Kedekatan Prajogo dengan Keluarga Cendana makin memuluskan bisnisnya. Menggandeng Siti Hardijanti Rukmana, Prajogo menggarap kelapa sawit dan pulp, serta bersama Bambang membangun CAPC. Prajogo juga ikut andil membeli saham Astra International ketika William Soeryadjaya lengser akibat Bank Summa kolaps. Namun, kibaran benderanya cuma bertahan sekitar setahun. Sejak 1994, bisnis Prajogo mengempis.
Soal utang, Prajogo melalui juru bicara perusahaan BPT, Riskintono Rahman, membantah punya pinjaman senilai Rp 2,5 triliun kepada BBD. "Kalau di BDN ada, nilainya US$ 22 juta," katanya. Riskintono juga membantah kredit itu macet karena jatuh temponya baru tahun depan. "Bagaimana bisa dibilang macet," kata Kris, yang juga membantah Prajogo kini berada di luar negeri. "Keluarganya juga tetap di Indonesia".
Ciputra
Pengusaha yang besar lantaran bisnis properti ini diberitakan punya kredit macet di Exim dan Bapindo senilai Rp 1,478 triliun. Namun, menantu Ciputra, Harun Hajadi, yang kini menangani bisnis keluarga itu mengaku hanya punya pinjaman Rp 103,4 juta kepada Bapindo, sedangkan di Exim dia mengaku tak punya utang sepeser pun. "Gede sekali. Kalau benar segitu, saya sudah kaya," katanya.

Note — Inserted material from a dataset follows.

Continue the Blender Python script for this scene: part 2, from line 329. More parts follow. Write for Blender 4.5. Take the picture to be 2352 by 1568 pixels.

Menurut Harun, utangnya di Bapindo juga sulit dibilang macet. Sebab, katanya, Ciputra Development sudah mengajukan usul restrukturisasi selama lima tahun dan Bapindo menyetujuinya. Dia juga yakin pemerintah tak akan mempailitkan perusahaannya karena dengan cara itu pemerintah tidak akan mendapatkan apa-apa. "Saya kira itu untuk menekan swasta untuk segera merestrukturisasi utangnya," kata Harun.